Africa’s Greatest Generation

Africa‘The Greatest Generation’ was a term coined by journalist Tom Brokaw to describe the generation of Americans who grew up in the deprivation of the Great Depression, went out to fight the 2nd World War, and then returned home to build their nation into a superpower. I too have come to believe that I am part of Africa’s Greatest Generation.

Today is a significant day in Kenya’s history. By it’s end, we will either have a president-elect or or a new election process in the next 2 months. The naysayers have continued predicting doom and gloom over this nation. I however believe that the way the elections went including the subsequent court case are actually best way that this nation could have tested the institutions that were put in place by our new constitution!

Whichever way the Supreme Court rules, I pray that my fellow countrymen and women will not only accept the verdict but rally together as one to effect the judgment and build this great nation. Whether it goes the way you wanted it to or not! I pray that those who feel the verdict went for them will celebrate modestly and responsibly. And that those who feel it went against them will embrace it with dignity and graciousness. Whoever wins the presidency, either today or in 60 days, will be the president of every single one of us.

Kenya FlagThis is but a beginning as we travel together to build a future for our children. We stand on the verge of great promise and potential but a lot depends on our choices going forward. The fork in the road ahead of us leads to either greatness or mediocrity. I want to paraphrase the words of a great American preacher, spoken 50 years ago, just before our own nation attained independence. He could have been speaking about us today…

“Now is the time to make real the promise of democracy. Now it the time to lift our nation from the quicksands of economic injustice to the solid rock of brotherhood.

Now it the time to rise from the dark and desolate valley of ethnic cocoons to the sunlit path of choosing unity and inclusion.

I still have a dream. It is a dream deeply rooted in the dream of our ancestors, as they united together against colonial oppression.

I have a dream of a day when there will be no slums in our nation, and every person who desires to work will own their means of production.

I have a dream that my three children will one day live in a nation where they will not be judged by sound of their last name but by the content of their character.

I have a dream that one day every county in this nation will be transformed into an oasis of freedom, inclusion and justice.

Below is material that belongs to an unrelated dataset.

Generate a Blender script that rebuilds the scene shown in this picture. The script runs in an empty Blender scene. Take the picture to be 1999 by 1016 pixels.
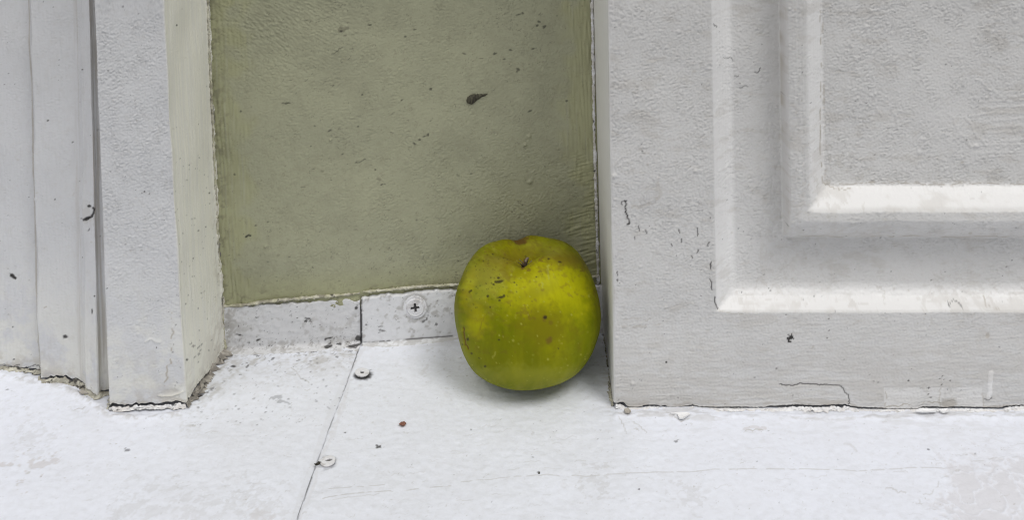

I have a dream that one day every valley shall be engulfed, every hill shall be exalted and every mountain shall be made low, the rough places will be made plains and the crooked places will be made straight and the glory of the Lord shall be revealed and all flesh shall see it together.”

This must be our common hope. United we stand, divided we fall! Now begins the real work – the work of unifying a nation that has long been divided by real and perceived injustices. Now begins the task of building a nation our children will be proud to belong to. And in the process we must have hope and faith that the God of all creation is more than able to bless this our land and nation!

I pray that my generation will be the generation that sees this dream become a reality. I pray that we will arise to become part of the greatest generation that Africa has ever seen!